Lewis Statement on the Democrat’s Temporary Continuing Resolution (CR)

Apr 12, 2011
Press Release

Lewis Statement on the Democrat’s Temporary Continuing Resolution (CR)

WASHINGTON, D.C. – House Appropriations Ranking Republican Jerry Lewis gave the following floor statement today regarding the Democrat leadership’s plan to temporarily extend funding for government operations into next week. This temporary Continuing Resolution (CR) is intended to allow the Senate additional time to pass the massive Fiscal Year 2009 Omnibus Appropriations bill.

Floor Statement by Ranking Member Jerry Lewis:

“Mr. Speaker, we didn’t have to be here today debating yet another extension to the Continuing Resolution.  And we certainly didn’t have to wait until the fiscal year was almost half over to complete a package of spending bills addressing funding for 2009.  And yet, here we are 157 days into the new fiscal year—passing another short-term CR—while our work on the 2009 bills remains unfinished.  What a shame.  What shame. 

“Had the Appropriations Committee been allowed by the Democrat leadership to do its work last year, we could have easily passed each of the 12 spending bills.  Each of the bills would have benefitted from Members offering and debating thoughtful amendments in full committee and on the House floor.  Whether you are a Republican or a Democrat, liberal or conservative—your rights as a duly elected Member of this body have been belittled by a majority leadership that believes absolute power flows from the top. 

“Members should have had the opportunity to do what they were elected to do—shape legislation and make their voices heard.   Instead, virtually every Member of the House has been shut out of the process of writing the massive, $410 spending bill that will govern how taxpayer dollars are spent for the remainder of this year.


“The sad irony is that while the House passes another CR keep the government running, the Senate is doing what the House could only dream of doing—offering and debating amendments to the Omnibus spending bill.  It’s no wonder so many Members of the House aspire to serve in the Senate.  The Senate is the only place left in the U.S. Congress where legislation is still considered under an open process. 


“The Senate has wisely observed what the House has failed to recognize:  Not one of the nine bills in the Omnibus spending bill was ever debated or considered by the House or Senate.  Six of the nine bills in the Omnibus were never debated or considered by the full House “Appropriations Committee.  Senators are doing the right thing by attempting to improve this legislation that is busting at the seams with too much spending. 

“The Senate’s action last night sends an unmistakable signal that spending fatigue has finally set in.  Senators of both parties recognize what the House leadership failed to observe—that the spending in the Omnibus is excessive and goes far beyond what our public believes is reasonable and responsible. 

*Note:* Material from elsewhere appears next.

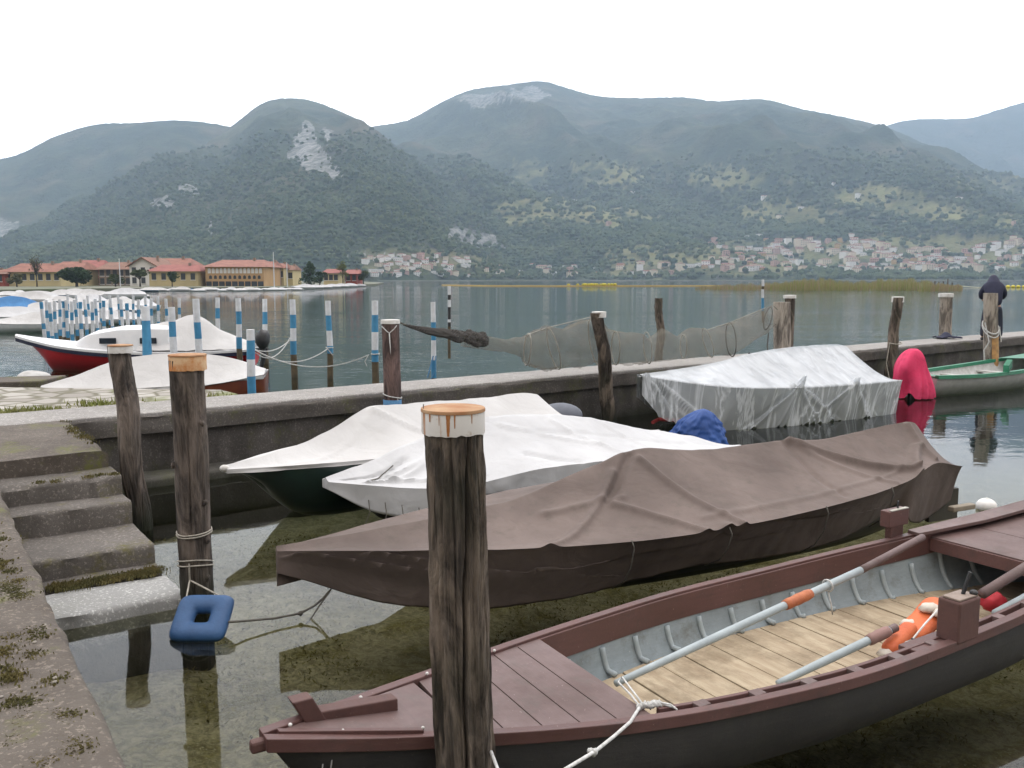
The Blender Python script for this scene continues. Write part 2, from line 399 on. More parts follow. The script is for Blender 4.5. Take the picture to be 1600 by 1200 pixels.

“Omnibus funding represents a $32 billion, or eight percent, increase over last year for the very same agencies and programs.  This represents the largest annual federal government spending increase since Jimmy Carter was president in 1978. 

“There is a storm brewing out in the hinterlands fueled by the public’s disdain over the free-for-all spending of this Congress.  Hundreds of billions of dollars directed to the stimulus package, Wall Street, automakers—and the line of folks with their hand out continues to grow.  Where does the spending end, Mr. Speaker? 


“It has been said that completing the Omnibus is merely completing last year’s unfinished business.  But what a wasted opportunity it is not to demonstrate to America that this Congress and this administration “gets it” and that we’re ready to roll up our sleeves and address government spending that has simply grown out of control.  Again, where does the spending end? 


“The Members of this House have had enough of the “my way or the highway” legislative process that has governed the formulation of the Omnibus, the stimulus package, and every supplemental spending bill passed over the last two years.  And, I believe the majority of our Members have had it with the proliferation of spending that will come to define the 111th Congress under this majority.  


“Mr. Speaker, each of us recognizes that extending a CR one more time is an admission of our failure to complete our work on time.  It will surely pass but let’s not lose sight that this is simply doing our work in the worst way possible.  Again, it didn’t have to be this way. 


“In closing, let me say that I don’t believe this is Chairman’s Obey’s fault.  While we may disagree over policy and funding levels, we both believe that it’s time to get our appropriations process back on track.  I look forward to working with the Chairman this year and am hopeful that together we can embrace an open process that allows for the full participation of Members on both sides.


“Mr. Speaker, I reserve the balance of my time.”